INTERNATIONAL COMPETITION: Remake/Remodel

17:00 Sun 12 Jan 2020

ICA Cinema 1

PRESENTED IN PARTNERSHIP WITH frieze

Veering between found footage, home movies, YouTube snippets and music video aesthetics, this programme unpacks the role of the archive and cultural artefact in the representation of myth and memory.

Su Hui-Yu’s startling recreation of an orgiastic Taiwanese blood-letting, originally censored during the Martial Law era, aims to shock whilst Bárbara Wagner and Benjamin de Burca’s hybrid documentary finds a cinema setting following it’s success at the Venice Biennale.

Reflecting on concurrent shifts in politics and culture across the globe, a Karl Marx influenced performance remix from infamous anarchist art collective NEOZOON whilst documentarian Catarina Mourão probes the myth of the Portuguese ‘whistle man’. Programmed by Tom Grimshaw. 90’


All of the films in this programme qualify for LSFF’s Best International Short Film Award as well as, dependent on genre, our Best Documentary and Best Animation Awards.

This programme contains flashing images, nudity and scenes of violence.

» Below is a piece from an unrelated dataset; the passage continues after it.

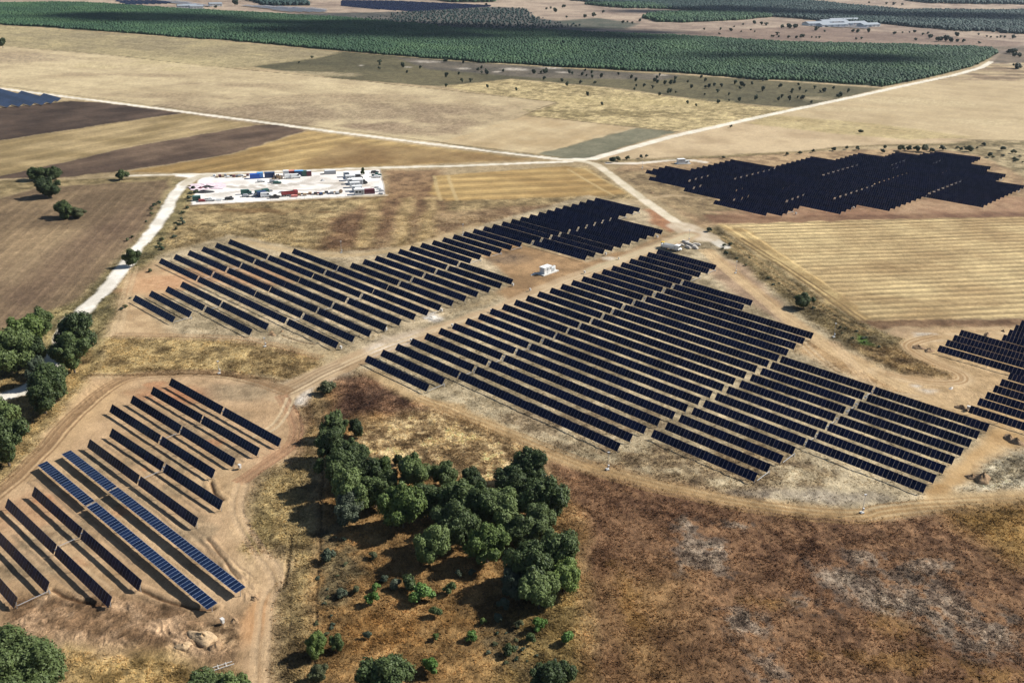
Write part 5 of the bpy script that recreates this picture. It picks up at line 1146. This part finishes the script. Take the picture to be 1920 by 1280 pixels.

Remake/Remodel also screens at ICA, 3pm, Friday 17th January.

ICA

The Mall, St James's
SW1Y 5AH
020 7930 3647
Full £13-4 / Concessions £11-2 / Blue Members £7-8

Access

Please find all access information here, or drop a line to Helen MacKenzie at access@shortfilms.org.uk for more information or special requests.

  • E-TICKET

    Simon Liu 13 mins (US, 2018)

    A film sixteen thousand splices in the making. E-Ticket is a frantic (re)cataloguing of a personal archive and an opportunity for rebirth to forgotten images. 35mm photographs and moving pictures are obsessively cut apart, reshuffled then tape spliced together frame by frame in evolving patterns.
  • FRAGMANTS

    Neozoon 6 mins (DE, 2019)

    Karl Marx calls commodity fetish in his main work Capital the quasi-religious material relationship to products that people produce for each other in division of labour or social work. The people in FraMANnts worship their consumer goods like religious cult objects. The religion venerated here is that of capitalism, which reveals itself to be superficial and meaningless.
  • HORIZÕN

    Anya Tsyrlina / Sid Iandovka 8 mins (CH, 2019)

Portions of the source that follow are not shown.